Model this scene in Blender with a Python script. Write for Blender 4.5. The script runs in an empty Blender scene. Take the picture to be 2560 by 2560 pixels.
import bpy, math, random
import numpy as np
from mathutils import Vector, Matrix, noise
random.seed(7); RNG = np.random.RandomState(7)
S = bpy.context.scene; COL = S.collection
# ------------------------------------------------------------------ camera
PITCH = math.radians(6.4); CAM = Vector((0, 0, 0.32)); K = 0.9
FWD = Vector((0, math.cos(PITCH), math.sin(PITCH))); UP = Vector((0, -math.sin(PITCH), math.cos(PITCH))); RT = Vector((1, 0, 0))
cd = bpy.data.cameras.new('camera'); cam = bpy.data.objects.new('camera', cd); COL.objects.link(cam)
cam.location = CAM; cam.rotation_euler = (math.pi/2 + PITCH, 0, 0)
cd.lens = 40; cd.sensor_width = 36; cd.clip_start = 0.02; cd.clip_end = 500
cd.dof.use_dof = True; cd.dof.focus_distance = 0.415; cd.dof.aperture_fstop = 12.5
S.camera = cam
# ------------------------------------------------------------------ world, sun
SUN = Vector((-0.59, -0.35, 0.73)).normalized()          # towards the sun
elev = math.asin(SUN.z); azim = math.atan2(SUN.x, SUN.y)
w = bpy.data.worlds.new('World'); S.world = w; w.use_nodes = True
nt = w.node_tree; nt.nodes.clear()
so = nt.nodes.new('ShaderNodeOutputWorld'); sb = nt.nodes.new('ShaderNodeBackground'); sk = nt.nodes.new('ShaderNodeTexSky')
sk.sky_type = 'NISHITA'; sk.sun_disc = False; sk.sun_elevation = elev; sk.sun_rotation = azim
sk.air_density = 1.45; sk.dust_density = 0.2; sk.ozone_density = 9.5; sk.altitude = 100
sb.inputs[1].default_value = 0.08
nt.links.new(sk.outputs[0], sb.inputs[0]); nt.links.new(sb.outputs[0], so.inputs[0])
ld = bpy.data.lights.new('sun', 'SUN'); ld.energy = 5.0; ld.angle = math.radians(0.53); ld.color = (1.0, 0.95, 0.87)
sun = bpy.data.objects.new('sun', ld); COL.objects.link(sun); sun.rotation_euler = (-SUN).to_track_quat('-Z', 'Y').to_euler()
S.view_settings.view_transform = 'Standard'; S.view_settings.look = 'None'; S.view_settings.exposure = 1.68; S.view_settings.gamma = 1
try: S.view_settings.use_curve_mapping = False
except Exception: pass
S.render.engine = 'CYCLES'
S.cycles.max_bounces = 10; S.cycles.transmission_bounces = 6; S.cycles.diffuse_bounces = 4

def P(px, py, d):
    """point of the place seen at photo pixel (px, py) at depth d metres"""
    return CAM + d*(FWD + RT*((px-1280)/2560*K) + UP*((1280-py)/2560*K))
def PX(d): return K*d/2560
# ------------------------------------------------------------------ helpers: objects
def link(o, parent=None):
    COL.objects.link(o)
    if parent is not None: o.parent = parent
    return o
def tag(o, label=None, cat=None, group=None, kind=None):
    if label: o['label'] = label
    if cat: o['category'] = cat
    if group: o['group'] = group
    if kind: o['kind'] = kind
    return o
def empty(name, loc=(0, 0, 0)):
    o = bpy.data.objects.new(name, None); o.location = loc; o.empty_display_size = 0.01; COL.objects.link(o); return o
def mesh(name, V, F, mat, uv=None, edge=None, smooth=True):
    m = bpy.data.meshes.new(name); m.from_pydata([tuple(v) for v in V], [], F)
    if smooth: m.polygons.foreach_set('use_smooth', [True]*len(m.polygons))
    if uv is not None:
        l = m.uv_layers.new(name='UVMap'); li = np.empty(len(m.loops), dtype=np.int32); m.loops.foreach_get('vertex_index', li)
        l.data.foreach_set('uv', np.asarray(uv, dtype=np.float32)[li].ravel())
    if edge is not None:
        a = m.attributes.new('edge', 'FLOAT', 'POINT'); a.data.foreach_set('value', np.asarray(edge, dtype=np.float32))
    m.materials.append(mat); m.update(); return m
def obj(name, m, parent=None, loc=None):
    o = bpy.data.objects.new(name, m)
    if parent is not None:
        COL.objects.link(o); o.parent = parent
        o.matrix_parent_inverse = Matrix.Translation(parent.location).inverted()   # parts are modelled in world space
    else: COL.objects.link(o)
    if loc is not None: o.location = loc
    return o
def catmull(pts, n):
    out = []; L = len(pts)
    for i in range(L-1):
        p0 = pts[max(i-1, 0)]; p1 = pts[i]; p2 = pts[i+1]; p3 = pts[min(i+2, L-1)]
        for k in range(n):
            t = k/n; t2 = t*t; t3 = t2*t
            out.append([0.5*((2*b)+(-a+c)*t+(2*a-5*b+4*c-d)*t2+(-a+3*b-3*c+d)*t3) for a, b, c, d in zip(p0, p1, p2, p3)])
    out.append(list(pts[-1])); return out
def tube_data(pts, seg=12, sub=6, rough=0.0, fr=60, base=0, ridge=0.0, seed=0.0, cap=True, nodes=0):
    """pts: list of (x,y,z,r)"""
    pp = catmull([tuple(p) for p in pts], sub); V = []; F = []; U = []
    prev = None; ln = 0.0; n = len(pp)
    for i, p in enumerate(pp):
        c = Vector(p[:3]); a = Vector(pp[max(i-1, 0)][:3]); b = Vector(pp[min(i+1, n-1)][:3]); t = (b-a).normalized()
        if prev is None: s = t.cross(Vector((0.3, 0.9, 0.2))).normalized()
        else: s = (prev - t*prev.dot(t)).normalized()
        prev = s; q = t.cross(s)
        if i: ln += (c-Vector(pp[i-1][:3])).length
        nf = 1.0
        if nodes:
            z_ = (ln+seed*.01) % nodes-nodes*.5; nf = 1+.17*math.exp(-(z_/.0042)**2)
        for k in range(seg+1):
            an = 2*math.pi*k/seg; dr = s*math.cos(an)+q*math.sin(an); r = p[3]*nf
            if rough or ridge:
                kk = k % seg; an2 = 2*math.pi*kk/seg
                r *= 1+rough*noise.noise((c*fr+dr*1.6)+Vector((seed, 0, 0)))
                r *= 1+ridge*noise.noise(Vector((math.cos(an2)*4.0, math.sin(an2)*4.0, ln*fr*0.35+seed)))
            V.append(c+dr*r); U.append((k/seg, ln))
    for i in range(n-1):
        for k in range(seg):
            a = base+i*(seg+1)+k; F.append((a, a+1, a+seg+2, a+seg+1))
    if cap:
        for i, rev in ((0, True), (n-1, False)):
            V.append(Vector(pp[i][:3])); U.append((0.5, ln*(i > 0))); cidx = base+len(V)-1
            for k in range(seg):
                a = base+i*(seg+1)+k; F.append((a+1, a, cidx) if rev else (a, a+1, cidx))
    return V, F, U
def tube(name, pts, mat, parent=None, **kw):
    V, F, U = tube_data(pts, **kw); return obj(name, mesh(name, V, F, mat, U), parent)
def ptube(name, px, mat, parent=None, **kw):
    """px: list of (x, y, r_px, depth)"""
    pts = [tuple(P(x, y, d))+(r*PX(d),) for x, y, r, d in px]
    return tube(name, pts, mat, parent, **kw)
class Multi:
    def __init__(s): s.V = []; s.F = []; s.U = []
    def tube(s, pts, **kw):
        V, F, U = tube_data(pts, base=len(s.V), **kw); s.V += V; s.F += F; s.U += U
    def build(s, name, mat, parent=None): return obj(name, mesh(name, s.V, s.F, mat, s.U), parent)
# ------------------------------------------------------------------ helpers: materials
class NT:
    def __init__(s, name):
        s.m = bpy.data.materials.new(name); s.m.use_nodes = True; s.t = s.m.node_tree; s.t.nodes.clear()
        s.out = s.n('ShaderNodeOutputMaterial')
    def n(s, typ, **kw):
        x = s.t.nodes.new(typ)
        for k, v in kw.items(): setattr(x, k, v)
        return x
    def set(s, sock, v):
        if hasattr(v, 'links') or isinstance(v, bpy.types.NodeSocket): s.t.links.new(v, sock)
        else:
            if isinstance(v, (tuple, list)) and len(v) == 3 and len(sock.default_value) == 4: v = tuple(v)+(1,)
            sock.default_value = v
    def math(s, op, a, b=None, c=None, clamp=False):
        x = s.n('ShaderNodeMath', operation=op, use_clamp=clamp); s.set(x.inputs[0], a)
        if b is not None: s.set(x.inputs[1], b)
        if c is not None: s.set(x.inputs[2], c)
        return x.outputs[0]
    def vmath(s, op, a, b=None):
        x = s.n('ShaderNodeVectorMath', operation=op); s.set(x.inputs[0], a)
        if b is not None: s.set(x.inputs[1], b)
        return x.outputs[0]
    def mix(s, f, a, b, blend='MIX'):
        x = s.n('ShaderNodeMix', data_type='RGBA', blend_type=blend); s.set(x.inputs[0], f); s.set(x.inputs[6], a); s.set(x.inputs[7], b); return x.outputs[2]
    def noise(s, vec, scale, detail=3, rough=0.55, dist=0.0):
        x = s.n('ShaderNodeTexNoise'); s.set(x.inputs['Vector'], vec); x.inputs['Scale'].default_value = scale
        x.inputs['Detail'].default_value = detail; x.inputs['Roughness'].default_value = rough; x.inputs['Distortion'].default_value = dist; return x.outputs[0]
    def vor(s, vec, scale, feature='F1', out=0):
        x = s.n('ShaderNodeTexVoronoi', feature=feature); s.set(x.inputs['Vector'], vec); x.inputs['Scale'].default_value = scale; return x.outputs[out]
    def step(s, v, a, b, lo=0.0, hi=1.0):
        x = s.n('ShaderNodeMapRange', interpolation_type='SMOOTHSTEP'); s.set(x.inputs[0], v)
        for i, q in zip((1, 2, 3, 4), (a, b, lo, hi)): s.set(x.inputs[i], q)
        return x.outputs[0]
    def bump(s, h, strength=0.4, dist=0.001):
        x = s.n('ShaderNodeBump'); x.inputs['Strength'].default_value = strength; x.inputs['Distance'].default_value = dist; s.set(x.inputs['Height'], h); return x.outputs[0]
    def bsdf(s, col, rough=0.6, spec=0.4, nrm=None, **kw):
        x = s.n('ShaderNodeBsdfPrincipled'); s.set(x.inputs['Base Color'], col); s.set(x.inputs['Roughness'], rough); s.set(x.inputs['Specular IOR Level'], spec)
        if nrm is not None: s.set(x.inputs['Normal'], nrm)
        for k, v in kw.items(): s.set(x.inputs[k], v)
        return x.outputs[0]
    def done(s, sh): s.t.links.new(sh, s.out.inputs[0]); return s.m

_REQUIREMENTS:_
Count every line above that holds the word "scene", and state the number and nothing more.

_OUTPUT:_
2